Beijing changes course: People's Bank of China calls for monitoring of stablecoins in global payments

The People's Bank of China (PBOC) has made a landmark statement, calling for a closer analysis of the role of stablecoins in the international monetary system. Wang Xin, head of the regulator's research bureau, emphasized the need to enhance the security, neutrality, and efficiency of the global payment infrastructure during his speech at the annual financial forum in Shanghai.
According to the PBOC representative, the current system of cross-border settlements is facing growing uncertainty and risks becoming a tool of political pressure. In this regard, the regulator proposes not merely to observe the development of stablecoins but to purposefully study their potential for cross-border transfers, as well as to more actively implement central bank digital currencies (CBDCs) beyond national jurisdictions.

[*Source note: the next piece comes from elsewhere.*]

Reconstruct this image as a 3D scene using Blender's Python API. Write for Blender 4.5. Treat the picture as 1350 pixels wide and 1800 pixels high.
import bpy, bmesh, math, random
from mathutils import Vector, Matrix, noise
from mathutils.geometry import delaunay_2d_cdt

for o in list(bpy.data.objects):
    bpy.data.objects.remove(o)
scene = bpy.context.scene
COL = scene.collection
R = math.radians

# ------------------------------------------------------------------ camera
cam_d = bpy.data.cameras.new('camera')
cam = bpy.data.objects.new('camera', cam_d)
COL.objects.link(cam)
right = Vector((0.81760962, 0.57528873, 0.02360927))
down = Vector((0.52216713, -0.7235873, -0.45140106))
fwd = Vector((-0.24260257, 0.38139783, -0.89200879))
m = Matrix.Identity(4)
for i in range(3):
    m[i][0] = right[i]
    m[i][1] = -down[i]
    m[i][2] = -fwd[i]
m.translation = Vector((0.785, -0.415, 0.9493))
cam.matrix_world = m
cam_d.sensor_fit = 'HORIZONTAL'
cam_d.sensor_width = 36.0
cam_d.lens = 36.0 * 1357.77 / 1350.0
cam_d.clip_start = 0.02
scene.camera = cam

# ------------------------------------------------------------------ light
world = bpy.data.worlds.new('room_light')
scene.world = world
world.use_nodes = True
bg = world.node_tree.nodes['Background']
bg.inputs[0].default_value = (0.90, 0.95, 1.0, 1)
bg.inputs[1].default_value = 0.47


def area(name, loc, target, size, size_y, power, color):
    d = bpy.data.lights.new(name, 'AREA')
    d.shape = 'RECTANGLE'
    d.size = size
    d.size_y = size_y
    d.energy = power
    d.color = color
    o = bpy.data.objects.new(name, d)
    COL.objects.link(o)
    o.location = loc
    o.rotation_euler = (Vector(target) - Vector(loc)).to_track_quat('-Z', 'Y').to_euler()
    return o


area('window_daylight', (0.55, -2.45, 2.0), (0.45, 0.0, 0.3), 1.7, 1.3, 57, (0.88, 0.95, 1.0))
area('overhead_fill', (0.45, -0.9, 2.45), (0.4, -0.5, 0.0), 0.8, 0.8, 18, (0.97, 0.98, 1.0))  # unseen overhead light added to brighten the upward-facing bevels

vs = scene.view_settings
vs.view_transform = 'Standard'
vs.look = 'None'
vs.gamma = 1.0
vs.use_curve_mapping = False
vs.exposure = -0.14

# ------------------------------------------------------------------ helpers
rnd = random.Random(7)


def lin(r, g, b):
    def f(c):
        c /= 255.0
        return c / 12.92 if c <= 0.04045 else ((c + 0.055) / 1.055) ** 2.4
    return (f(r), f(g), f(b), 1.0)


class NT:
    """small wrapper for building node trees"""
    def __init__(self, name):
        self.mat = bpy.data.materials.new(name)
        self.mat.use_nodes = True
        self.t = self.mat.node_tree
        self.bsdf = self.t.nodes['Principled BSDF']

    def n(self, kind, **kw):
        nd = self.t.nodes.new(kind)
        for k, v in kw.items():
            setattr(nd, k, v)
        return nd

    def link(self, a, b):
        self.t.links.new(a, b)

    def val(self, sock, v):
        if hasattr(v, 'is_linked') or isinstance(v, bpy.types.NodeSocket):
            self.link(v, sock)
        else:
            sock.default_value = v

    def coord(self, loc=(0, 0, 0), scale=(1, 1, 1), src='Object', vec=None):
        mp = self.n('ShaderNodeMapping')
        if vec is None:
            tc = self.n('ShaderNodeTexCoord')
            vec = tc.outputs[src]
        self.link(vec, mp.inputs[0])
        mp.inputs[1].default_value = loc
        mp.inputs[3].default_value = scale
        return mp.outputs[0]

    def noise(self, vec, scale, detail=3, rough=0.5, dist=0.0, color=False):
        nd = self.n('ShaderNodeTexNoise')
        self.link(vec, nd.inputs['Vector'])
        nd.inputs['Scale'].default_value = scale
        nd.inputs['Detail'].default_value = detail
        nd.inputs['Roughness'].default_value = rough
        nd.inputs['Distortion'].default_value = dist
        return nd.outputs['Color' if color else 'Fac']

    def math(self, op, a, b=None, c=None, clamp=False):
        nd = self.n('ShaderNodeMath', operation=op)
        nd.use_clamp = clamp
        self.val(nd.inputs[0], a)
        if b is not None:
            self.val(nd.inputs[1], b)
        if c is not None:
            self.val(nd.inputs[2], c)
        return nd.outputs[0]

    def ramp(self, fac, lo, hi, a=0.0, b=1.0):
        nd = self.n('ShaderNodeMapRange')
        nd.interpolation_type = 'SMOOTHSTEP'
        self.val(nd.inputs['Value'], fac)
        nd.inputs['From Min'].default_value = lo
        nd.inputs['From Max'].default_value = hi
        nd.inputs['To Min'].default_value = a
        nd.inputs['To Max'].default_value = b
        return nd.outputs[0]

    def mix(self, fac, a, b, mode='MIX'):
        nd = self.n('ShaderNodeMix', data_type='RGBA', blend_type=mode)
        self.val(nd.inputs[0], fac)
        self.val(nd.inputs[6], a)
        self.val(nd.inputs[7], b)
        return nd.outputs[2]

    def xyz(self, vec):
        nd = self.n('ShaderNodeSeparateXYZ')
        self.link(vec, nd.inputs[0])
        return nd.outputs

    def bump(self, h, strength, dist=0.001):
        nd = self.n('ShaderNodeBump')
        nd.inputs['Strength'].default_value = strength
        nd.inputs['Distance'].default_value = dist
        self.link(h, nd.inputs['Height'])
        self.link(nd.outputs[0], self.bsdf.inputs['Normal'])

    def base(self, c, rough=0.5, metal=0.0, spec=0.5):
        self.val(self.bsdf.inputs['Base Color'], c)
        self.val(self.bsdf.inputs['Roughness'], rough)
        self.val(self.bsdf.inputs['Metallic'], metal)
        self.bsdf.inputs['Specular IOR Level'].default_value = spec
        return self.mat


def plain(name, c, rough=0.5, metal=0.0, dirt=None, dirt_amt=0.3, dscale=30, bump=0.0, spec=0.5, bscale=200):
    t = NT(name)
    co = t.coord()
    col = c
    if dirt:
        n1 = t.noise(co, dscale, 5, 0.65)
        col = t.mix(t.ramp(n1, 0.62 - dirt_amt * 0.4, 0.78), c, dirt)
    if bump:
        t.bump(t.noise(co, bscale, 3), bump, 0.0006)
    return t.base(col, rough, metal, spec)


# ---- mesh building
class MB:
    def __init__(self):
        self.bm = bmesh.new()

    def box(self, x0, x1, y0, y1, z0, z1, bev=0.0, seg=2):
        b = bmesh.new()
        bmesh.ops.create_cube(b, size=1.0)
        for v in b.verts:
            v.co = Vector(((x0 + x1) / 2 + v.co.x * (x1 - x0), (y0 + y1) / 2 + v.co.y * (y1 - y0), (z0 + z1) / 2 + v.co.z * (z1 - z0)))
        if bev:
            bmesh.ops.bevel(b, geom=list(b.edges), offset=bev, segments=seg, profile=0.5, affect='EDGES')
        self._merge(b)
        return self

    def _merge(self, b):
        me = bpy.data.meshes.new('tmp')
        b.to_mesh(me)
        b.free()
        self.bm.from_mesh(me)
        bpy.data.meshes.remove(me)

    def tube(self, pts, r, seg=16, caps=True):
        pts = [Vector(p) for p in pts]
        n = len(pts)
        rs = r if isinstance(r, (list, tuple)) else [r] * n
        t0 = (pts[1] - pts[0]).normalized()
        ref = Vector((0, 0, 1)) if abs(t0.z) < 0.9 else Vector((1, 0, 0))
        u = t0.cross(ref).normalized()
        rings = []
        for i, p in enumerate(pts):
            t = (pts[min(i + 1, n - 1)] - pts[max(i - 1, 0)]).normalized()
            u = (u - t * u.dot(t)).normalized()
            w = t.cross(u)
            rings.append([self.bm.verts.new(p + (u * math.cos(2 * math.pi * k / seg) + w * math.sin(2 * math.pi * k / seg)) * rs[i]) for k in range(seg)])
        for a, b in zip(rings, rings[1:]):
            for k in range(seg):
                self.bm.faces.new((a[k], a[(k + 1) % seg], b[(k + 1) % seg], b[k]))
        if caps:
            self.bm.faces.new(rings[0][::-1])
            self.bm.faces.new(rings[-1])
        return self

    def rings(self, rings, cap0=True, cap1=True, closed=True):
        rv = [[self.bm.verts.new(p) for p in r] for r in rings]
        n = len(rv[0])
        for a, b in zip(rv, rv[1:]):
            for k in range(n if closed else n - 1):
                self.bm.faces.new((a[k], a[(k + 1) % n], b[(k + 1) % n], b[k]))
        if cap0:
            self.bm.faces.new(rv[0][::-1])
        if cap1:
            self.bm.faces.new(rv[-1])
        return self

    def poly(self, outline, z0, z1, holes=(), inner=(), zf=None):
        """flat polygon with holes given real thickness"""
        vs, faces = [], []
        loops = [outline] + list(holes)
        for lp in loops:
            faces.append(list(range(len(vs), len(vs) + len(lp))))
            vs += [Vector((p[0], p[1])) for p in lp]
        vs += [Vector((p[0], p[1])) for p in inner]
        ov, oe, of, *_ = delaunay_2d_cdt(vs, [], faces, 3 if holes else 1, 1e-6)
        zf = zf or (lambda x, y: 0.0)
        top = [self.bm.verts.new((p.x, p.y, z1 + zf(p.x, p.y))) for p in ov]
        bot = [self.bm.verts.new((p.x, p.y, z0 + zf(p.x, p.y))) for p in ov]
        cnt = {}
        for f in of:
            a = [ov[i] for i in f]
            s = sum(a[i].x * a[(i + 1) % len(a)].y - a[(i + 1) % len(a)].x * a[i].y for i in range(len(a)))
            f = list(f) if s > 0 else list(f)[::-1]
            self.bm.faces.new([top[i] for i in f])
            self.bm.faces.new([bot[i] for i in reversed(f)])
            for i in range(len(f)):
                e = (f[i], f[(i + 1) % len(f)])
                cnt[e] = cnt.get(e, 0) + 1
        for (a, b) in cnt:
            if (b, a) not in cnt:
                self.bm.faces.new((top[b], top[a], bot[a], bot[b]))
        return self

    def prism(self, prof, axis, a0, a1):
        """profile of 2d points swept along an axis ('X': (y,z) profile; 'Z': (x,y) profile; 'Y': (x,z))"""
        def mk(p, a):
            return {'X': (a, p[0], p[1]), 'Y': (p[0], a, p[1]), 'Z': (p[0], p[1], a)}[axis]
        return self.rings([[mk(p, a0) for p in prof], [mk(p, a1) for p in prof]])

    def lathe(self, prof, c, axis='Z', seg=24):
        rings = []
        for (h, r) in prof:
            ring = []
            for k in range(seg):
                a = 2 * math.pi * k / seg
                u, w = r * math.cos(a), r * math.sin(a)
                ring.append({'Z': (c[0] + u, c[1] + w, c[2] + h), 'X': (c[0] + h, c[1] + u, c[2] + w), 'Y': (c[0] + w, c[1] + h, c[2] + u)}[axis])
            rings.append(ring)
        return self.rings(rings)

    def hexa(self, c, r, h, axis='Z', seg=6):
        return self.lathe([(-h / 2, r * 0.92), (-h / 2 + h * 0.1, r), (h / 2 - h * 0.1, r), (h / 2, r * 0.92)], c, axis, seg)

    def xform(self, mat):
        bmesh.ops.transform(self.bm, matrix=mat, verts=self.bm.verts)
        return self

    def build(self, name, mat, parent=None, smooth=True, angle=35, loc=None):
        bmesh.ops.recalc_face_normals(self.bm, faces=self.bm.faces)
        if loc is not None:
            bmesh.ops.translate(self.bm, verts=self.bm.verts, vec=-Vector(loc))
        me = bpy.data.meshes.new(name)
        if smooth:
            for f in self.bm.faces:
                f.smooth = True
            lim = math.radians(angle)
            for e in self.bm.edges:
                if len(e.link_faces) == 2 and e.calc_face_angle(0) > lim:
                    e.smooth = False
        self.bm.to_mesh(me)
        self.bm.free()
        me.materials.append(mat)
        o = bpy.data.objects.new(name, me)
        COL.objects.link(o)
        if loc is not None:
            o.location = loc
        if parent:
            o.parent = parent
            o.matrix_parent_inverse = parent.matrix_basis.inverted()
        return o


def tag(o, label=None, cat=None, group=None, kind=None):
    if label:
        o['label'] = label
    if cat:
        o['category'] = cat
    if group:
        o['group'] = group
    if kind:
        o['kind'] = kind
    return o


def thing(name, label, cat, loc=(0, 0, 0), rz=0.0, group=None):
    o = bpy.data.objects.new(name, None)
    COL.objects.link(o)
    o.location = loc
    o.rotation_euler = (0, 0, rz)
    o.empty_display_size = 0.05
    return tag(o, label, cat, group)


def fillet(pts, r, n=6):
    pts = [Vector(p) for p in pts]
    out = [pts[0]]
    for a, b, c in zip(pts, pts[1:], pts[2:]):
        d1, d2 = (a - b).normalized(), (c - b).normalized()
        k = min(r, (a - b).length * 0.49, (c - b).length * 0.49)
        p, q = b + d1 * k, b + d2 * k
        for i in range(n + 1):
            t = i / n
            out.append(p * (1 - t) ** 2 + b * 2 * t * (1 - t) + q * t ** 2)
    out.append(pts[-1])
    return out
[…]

From Bans to Integration: China's Strategy in the Era of Digital Assets
It is worth recalling that mainland China maintains strict restrictions on cryptocurrency operations, introduced back in 2021. However, the latest PBOC statements indicate a paradigm shift: instead of total rejection, Beijing is beginning to strategically study how stablecoins can fit into the new architecture of international finance. This is a pragmatic approach characteristic of the Chinese governance model.
In parallel, China is accelerating the internationalization of its digital yuan (e-CNY). In June 2026, the International Center for Digital Yuan Operations signed agreements with 26 financial institutions, connecting them to the Cross-border e-CNY Transfer Services platform. This step, along with the creation of the FIMA RMB Repo instrument for foreign central banks, aims to reduce dependence on the dollar system and strengthen the yuan as a settlement currency.
Notably, back in August 2025, media reports emerged that the Chinese government was considering the possibility of legalizing yuan-denominated stablecoins. This indicates that the regulator is preparing the ground for a hybrid model: combining a tightly controlled digital yuan with potentially permitted but strictly regulated stablecoins.
My comment: The PBOC statement is not just rhetoric. It is a signal to the market that China, while remaining an opponent of uncontrolled crypto-anarchy, sees stablecoins as a tool to strengthen its influence in the global payment system. If Beijing indeed allows yuan-denominated stablecoins, it will become one of the most significant events in the crypto industry, capable of radically changing the landscape of international settlements and challenging the dominance of the US dollar.